Toda búsqueda de la originalidad y del lenguaje propio se parece mucho a caminar por un bosque (el lugar por excelencia en el que hay que imaginar el camino que no ves). Y no parece casual que algunas de las muestras más claras del lenguaje arquitectónico del siglo XX exijan, de hecho, atravesar un bosque para llegar a ellas.
Frank Lloyd Wright había diseñado la Casa de la cascada en 1936, nueve antes de que Mies van der Rohe creara la casa Farnsworth en 1945. Pero es desde ésta que se ve la arquitectura previa a él. Transparente e ingrávida, las exigencias de privacidad que comporta su uso fueron arruinadas más tarde, cuando una carretera fue construida a apenas 200 metros, elevada además sobre la franja en que se asienta la casa. Más tarde, como si quisiera resolver las distancias ambiguas que separan la privacidad sin muros del exhibicionismo auto obligado, el río que discurre a apenas unas decenas de metros inundó la zona y devastó la casa y cuanto en ella hubiera.

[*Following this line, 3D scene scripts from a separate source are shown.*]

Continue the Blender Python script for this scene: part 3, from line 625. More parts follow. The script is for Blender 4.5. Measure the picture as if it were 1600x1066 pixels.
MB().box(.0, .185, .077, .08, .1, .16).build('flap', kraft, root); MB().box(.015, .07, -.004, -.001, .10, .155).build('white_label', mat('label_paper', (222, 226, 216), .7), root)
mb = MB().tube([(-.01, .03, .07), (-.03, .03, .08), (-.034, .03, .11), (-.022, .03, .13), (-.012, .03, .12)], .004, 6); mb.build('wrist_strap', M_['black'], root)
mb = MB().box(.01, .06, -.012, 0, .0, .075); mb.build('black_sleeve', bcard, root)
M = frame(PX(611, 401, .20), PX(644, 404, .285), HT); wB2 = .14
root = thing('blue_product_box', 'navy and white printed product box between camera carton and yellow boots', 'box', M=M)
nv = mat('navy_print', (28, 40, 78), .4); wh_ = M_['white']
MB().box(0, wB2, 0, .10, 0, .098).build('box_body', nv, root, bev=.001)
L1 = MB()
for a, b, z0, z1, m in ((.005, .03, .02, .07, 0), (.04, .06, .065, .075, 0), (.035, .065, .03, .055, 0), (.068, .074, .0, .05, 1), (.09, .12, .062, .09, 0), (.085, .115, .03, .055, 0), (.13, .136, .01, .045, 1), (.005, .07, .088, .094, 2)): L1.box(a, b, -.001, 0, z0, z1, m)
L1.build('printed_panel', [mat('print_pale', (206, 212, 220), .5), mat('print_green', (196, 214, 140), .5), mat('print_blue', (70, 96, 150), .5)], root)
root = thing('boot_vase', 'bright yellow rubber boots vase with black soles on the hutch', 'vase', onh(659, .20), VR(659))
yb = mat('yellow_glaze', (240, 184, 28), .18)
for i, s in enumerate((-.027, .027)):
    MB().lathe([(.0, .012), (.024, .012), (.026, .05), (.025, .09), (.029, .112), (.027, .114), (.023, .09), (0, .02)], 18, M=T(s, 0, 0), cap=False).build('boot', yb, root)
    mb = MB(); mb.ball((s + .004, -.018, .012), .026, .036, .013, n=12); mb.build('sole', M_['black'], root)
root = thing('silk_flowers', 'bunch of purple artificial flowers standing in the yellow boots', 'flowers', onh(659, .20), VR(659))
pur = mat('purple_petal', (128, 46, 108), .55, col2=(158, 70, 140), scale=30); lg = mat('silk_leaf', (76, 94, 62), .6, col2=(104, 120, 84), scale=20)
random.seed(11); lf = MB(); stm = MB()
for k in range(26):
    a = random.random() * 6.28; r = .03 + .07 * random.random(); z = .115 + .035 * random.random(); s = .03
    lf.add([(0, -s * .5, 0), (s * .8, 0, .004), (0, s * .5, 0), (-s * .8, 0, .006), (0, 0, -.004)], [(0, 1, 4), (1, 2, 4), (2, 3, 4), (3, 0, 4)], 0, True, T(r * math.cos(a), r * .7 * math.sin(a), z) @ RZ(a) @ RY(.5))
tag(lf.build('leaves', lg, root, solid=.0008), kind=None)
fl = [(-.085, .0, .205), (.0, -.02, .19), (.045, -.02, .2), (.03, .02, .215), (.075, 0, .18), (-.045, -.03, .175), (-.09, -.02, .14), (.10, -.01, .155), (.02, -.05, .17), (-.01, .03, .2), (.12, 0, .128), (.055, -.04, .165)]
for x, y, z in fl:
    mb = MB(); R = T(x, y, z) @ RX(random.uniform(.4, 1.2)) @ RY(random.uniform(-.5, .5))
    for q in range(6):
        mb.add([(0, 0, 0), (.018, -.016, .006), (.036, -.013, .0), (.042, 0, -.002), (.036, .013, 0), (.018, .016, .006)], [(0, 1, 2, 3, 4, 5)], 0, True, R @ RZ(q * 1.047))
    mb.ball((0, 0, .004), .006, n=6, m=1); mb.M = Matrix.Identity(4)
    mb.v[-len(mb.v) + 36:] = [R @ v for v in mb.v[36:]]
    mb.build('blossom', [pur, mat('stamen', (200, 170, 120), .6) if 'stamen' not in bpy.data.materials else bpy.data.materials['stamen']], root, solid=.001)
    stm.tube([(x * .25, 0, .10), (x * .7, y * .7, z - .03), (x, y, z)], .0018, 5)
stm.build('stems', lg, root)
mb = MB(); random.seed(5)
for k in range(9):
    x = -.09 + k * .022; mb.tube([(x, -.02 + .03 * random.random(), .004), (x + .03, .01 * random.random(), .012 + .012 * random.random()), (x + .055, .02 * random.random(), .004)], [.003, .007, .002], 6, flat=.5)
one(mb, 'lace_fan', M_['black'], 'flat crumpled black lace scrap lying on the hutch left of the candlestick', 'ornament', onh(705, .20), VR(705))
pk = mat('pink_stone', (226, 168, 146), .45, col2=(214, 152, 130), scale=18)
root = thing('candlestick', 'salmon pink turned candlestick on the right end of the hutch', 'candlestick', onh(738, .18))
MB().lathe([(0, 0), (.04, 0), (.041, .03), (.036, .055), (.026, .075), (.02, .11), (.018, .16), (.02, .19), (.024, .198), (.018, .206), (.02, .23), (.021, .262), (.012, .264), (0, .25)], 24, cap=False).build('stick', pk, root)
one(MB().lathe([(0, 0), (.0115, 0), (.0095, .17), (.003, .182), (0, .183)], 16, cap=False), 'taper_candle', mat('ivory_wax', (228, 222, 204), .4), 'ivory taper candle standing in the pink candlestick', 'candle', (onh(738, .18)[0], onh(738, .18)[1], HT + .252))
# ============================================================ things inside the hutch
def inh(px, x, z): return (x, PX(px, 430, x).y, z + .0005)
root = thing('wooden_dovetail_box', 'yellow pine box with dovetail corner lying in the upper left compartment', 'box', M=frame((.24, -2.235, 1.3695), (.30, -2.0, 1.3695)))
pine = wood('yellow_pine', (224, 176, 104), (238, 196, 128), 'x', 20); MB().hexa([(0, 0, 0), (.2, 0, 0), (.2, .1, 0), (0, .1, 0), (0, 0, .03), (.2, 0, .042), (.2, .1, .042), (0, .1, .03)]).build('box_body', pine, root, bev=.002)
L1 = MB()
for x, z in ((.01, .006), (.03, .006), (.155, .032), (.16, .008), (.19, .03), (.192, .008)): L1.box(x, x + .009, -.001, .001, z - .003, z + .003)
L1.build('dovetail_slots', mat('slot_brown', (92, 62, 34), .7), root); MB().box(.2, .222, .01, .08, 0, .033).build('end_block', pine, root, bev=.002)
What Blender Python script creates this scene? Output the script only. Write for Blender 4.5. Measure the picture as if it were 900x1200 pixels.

Habitada durante veintiún años por su inquilina original, la doctora Edith Farnsworth, y durante treinta y uno por el aristócrata británico Peter Palumbo, es toda una ironía que quien más tiempo pasa desde entonces en ella sea el guía que nos la muestra. Habitante parcial de una casa transparente desde hace ya quince años, su habla es, tal vez para compensar, opaca y apresurada, como si quisiera ocultar mientras muestra. En sus manos, la historia que ilustra las vidas de quienes la diseñaran y habitaran es, así, una cortina.